To my wonderful, darling children,
I am sorry. I am sorry that I completely lost my temper this morning. I am sorry that I do not know how to teach you to listen to me, to obey me, to want to help me. Instead, I resort to yelling, loudly, to get your attention and to let you know just how fed up I am. Do I expect too much of you - to keep your rooms clean? Have I let the routine of having a clean room at night slip through our fingers? How do I get you to put your clothes in the hamper? How do I teach you to slow down durng your school work (life) so that all that studying isn't wasted over a loss of 5 points because you forgot to write your name on your paper (wasted on the unimportant)? Have I lost sight of the respect that I (God) should get from my children (me)? Do you trust me? Do you know why I am trying to teach you and train you? Do you understand my frustration over your selfishness, your inability to look past your own desires? Isn't this all for your benefit? Could this be a letter written from God to me? Hmmm...
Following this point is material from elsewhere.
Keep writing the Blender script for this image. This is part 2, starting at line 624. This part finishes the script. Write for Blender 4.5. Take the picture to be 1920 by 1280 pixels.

I lost it this morning over the fact that both children had playdates coming and their rooms had clothing, toys, etc. all over them. Now, should it really matter? Well, yes, because they couldn't really play in their rooms with anything because of the mess. Not to mention that their dad was supposedly on top of them last night to get it down.
It is very obvious to me that we need some new ground rules for Ethan and his attitude when he is out of control and disrespectful. I think I will go grab Jay to have a meeting to decide his fate.